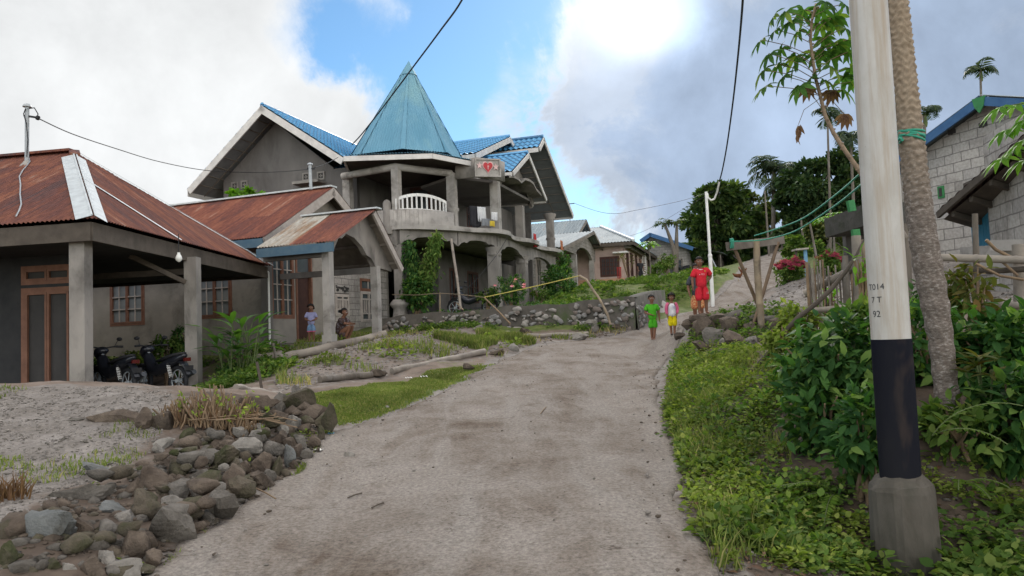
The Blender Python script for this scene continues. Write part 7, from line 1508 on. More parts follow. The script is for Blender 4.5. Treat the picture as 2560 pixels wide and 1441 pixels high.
big = [((740, 390, 340, 200), 1, 'largest brown boulder at the top of the stone edge left of the brushwood', {}), ((950, 430, 120, 150), 1, 'upright brown stone just right of the largest brown boulder', {}), ((1090, 430, 140, 120), 1, 'brown stone tucked under the left side of the brushwood', {}), ((1105, 545, 150, 115), 2, 'round pale stone below the left end of the brushwood', {'sharp': 7}),
 ((470, 420, 150, 50), 0, 'flat stone lying alone on the gravel left of the largest boulder', {}), ((680, 775, 280, 120), 3, 'broad pale blue slate slab resting on the stone edge', {'planes': 9, 'sharp': 30}), ((600, 915, 500, 120), 0, 'long dark slab jutting left beneath the pale blue slate', {'planes': 10, 'dep': .5, 'tilt': .12}), ((1120, 1100, 260, 270), 0, 'biggest square grey boulder standing at the road edge', {'planes': 10}),
 ((1450, 980, 240, 180), 0, 'wedge shaped grey boulder at the road edge above the biggest square one', {'planes': 9}), ((250, 1160, 350, 230), 3, 'wide pale grey boulder in the bottom left corner', {'planes': 9, 'sharp': 24}), ((800, 1380, 250, 130), 2, 'pale pointed stone at the very bottom of the stone edge', {}), ((1360, 655, 150, 105), 0, 'flat topped grey stone in the middle of the dry stone edge', {'planes': 8}),
 ((1490, 660, 210, 130), 4, 'mossy brown stone leaning on the flat topped grey stone', {}), ((1920, 660, 85, 125), 3, 'upright blue grey stone at the road edge near the far end', {}), ((1700, 320, 230, 130), 1, 'wide stone at the top of the heap right of the brushwood', {}), ((1960, 300, 260, 150), 4, 'big dark mossy boulder at the far top end of the stone edge', {}), ((2060, 400, 150, 130), 1, 'angular stone on the far end of the heap facing the lawn', {'planes': 8}),
 ((2185, 420, 110, 190), 4, 'tall dark mossy stone at the corner of the heap and the lawn', {}), ((1850, 300, 90, 110), 0, 'small upright grey stone beside the big dark mossy boulder', {}), ((710, 1010, 210, 100), 3, 'cracked blue grey slate below the long dark slab', {'planes': 9}), ((930, 1010, 170, 190), 4, 'narrow mossy stone left of the biggest square boulder', {}), ((1140, 960, 140, 75), 2, 'smooth pale stone on top of the biggest square boulder', {'sharp': 8}), ((1000, 800, 210, 150), 1, 'blocky brown stone right of the pale blue slate', {})]
for (q, mi, lb, kw) in big: stone(*cs(*q), mi, lb, **kw)
small = [(1030, 590, 100, 90), (1250, 660, 100, 80), (1640, 650, 80, 75), (1470, 570, 160, 90), (1650, 600, 210, 120), (1800, 600, 150, 110), (1730, 710, 130, 130), (1850, 720, 100, 130), (1550, 790, 140, 140), (1340, 790, 150, 100), (1420, 820, 100, 90), (1460, 860, 90, 70), (1280, 880, 150, 140), (1160, 900, 150, 130), (880, 880, 120, 130), (1590, 870, 170, 140), (1720, 800, 150, 140), (1790, 780, 80, 80), (40, 1330, 120, 170), (560, 1150, 130, 150), (820, 1080, 150, 110), (1260, 1000, 110, 130),
 (440, 1400, 110, 90), (330, 1390, 130, 100), (160, 1350, 120, 100), (270, 1350, 120, 90), (180, 1430, 150, 70), (600, 1400, 170, 130), (700, 1340, 130, 100), (620, 1270, 190, 110), (900, 1250, 160, 200), (1770, 430, 220, 130), (1830, 390, 150, 90), (1950, 430, 120, 100), (2140, 430, 110, 130), (2030, 460, 100, 80), (1890, 470, 90, 70), (2010, 560, 90, 120), (2090, 550, 80, 90), (2140, 500, 60, 100), (1990, 610, 100, 90), (2050, 635, 90, 70), (1950, 500, 100, 90), (1870, 530, 110, 90), (1590, 490, 100, 70), (1400, 500, 90, 70), (1250, 560, 110, 70), (1180, 760, 110, 80), (1080, 700, 120, 80), (1240, 730, 90, 70), (1400, 740, 110, 70), (1500, 540, 120, 70), (1720, 520, 130, 90), (1830, 660, 80, 70), (1620, 720, 90, 70), (1490, 730, 80, 60), (1340, 960, 110, 90), (1210, 820, 90, 70), (1080, 860, 100, 90), (1020, 940, 110, 80), (760, 1130, 130, 90), (480, 1250, 130, 90), (1010, 1330, 110, 100), (960, 1410, 130, 70), (520, 1330, 110, 80), (1380, 1060, 90, 80), (1580, 700, 80, 70), (1930, 570, 90, 80), (1690, 460, 110, 70), (840, 760, 80, 60), (450, 830, 80, 50), (190, 950, 60, 50), (1950, 700, 90, 60), (1680, 380, 90, 70), (1240, 500, 100, 70)]
GSTONE = 'loose stones of the dry stacked edge'
for i, q in enumerate(small): stone(*cs(*q), [1, 0, 4, 1, 2, 0, 1, 4][i % 8] if i % 11 else 2, 'fist to head sized stone in the loose heap along the left edge of the road', GSTONE, sub=2 if max(q[2:]) < 110 else 3)
HEAP = gpoly([(0, 1441), (380, 1441), (480, 1370), (600, 1260), (720, 1190), (825, 1090), (820, 1030), (700, 1005), (620, 1060), (470, 1100), (380, 1150), (250, 1240), (60, 1310), (0, 1340)]); hx = [p[0] for p in HEAP]; hy = [p[1] for p in HEAP]; k = 0; tries = 0
while k < 90 and tries < 4000:
 tries += 1; x, y = rnd.uniform(min(hx), max(hx)), rnd.uniform(min(hy), max(hy))
 if not inpoly(np.array([x]), np.array([y]), HEAP)[0] or float(road_dist(np.array([x]), np.array([y]))[0]) < .03: continue
 s = rnd.uniform(.07, .19); _seed[0] += 1; A, Fq = rock_arrays((s * rnd.uniform(.9, 1.5), s * rnd.uniform(.9, 1.3), s * rnd.uniform(.7, 1)), _seed[0], 2, 11); c = Vector((x, y, gz(x, y) + s * .22 + (.10 if k % 3 == 0 else 0))); o = link('stone', quickmesh('stone', rotz(A, rnd.uniform(0, 6)) + np.array(c[:]), Fq, True), ST[rnd.choice([0, 1, 1, 4, 4])], None, c); tag(o, 'fist to head sized stone in the loose heap along the left edge of the road', 'stone', GSTONE); k += 1
stone(873, 1141, 26, 24, 2, 'single stone lying alone on the road near the stone edge')
for (x, y, w, h, mi, lb) in [(1445, 800, 30, 26, 2, 'pale stone leaning on the retaining wall left of its neighbour'), (1480, 808, 32, 28, 2, 'pale stone in front of the retaining wall beside the crooked stick'), (1488, 826, 26, 18, 0, 'grey stone lying under the two pale stones by the retaining wall'), (1447, 845, 44, 16, 2, 'flat pale stone at the road edge below the slim pole log'), (1545, 818, 34, 14, 1, 'flat stone at the corner of the retaining wall'), (1315, 832, 28, 18, 1, 'brown stone beside the short log below the retaining wall'), (1195, 822, 24, 14, 2, 'pale stone in the grass left of the short log'), (1285, 873, 22, 20, 2, 'rounded stone in the weeds at the bend of the road edge'), (1240, 886, 34, 18, 1, 'brown clod of earth and stone at the lawn corner'), (1170, 920, 28, 16, 1, 'stone beside the cut end of the lawn log'), (945, 935, 40, 16, 1, 'half buried stone between the two lawn logs'), (850, 1018, 14, 10, 2, 'small pale stone on the lawn, left of its twin'), (968, 1020, 14, 8, 2, 'small pale stone on the lawn near the road edge')]:
 stone(x, y, w, h, mi, lb, sub=2)
GR = 'stones under the terrace edge on the right bank'
rb_ = [(1762, 799, 70, 34, 1), (1768, 818, 60, 42, 1), (1725, 812, 40, 26, 1), (1800, 800, 60, 36, 1), (1845, 790, 70, 36, 0), (1835, 818, 60, 44, 1), (1784, 843, 50, 44, 0), (1808, 858, 34, 26, 2), (1845, 850, 62, 40, 1), (1895, 800, 50, 34, 0), (1930, 800, 60, 36, 0), (1960, 812, 60, 40, 1), (1876, 855, 36, 22, 2), (1760, 870, 50, 30, 1), (1815, 885, 50, 26, 4), (1920, 850, 50, 30, 4), (1975, 850, 50, 36, 4), (1740, 832, 36, 26, 4), (1870, 822, 40, 28, 1), (1700, 840, 26, 18, 1), (1985, 790, 40, 24, 0), (2020, 800, 40, 24, 1)]
for i, (x, y, w, h, mi) in enumerate(rb_): stone(x, y, w, h, mi, 'brown stone of the rough terrace edge under the boy in red', GR, sub=2)
def litter(px, py, s, m, label, name='litter_scrap', cat='litter'):
 c = ground_hit(px, py); V = []; n = 6
 for j in range(n + 1):
  for i in range(n + 1): V.append(c + Vector(((i / n - .5) * s, (j / n - .5) * s * .7, .012 + .25 * s * abs(math.sin(i * 1.9 + px) * math.cos(j * 1.3 + py)))))
 mb = MB(); mb.add(V, [(j * (n + 1) + i, j * (n + 1) + i + 1, (j + 1) * (n + 1) + i + 1, (j + 1) * (n + 1) + i) for j in range(n) for i in range(n)], True); tag(mb.build(name, m, None, c), label, cat)
MT['blue_plastic'] = mat('blue_plastic', (.06, .25, .40), (.05, .2, .33), 6, .4, 0); MT['red_plastic'] = mat('red_plastic', (.5, .07, .06), (.42, .06, .05), 6, .4, 0)
litter(795, 1131, .09, MT['white_paint'], 'crumpled white scrap at the foot of the stone heap'); litter(828, 1088, .06, MT['blue_plastic'], 'blue plastic scrap at the far end of the stone heap'); litter(1060, 945, .12, MT['white_paint'], 'white scrap on the lawn below the weathered log'); litter(1022, 948, .11, MT['white_paint'], 'white scrap left of the other one on the lawn'); litter(1773, 1236, .055, MT['red_plastic'], 'red plastic scrap among the weeds on the right bank'); litter(1742, 1232, .05, MT['red_plastic'], 'faded red scrap left of the red plastic on the bank'); litter(1785, 1282, .07, MT['white_paint'], 'white wrapper in the weeds below the red scraps'); litter(1805, 1065, .08, MT['white_paint'], 'greyish scrap among the weeds high on the right bank')
for (x0, y0, x1, y1, lb) in [(870, 1262, 905, 1250, 'dark twig lying left of the middle of the road'), (930, 1288, 960, 1275, 'dark twig below the other twig on the road'), (1352, 1045, 1366, 1028, 'pale wood splinter on the road ahead'), (640, 1238, 690, 1265, 'crooked twig sticking out from the stone edge')]:
 a, b = ground_hit(x0, y0), ground_hit(x1, y1); m = MB(); m.tube([a + Z * .05, a.lerp(b, .5) + Z * .055, b + Z * .05], .006, 5); tag(m.build('twig', MT['wood_dark'] if 'dark' in lb else MT['twig'], None, a), lb, 'twig')
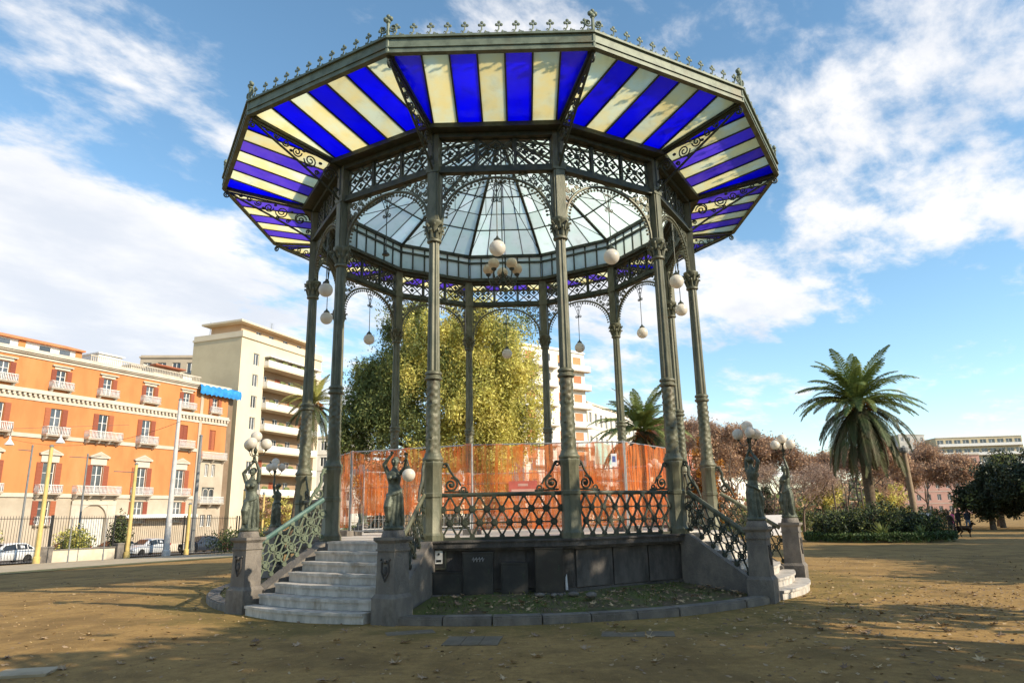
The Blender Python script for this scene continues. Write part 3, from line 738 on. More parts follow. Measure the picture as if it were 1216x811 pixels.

★ ★ ★ ★ ★ ★ ★

EXERCISE: Collect the lines of the data that carry the word "pixels".

SOLUTION:
The Blender Python script for this scene continues. Write part 7, from line 1508 on. More parts follow. The script is for Blender 4.5. Treat the picture as 2560 pixels wide and 1441 pixels high.
The Blender Python script for this scene continues. Write part 3, from line 738 on. More parts follow. Measure the picture as if it were 1216x811 pixels.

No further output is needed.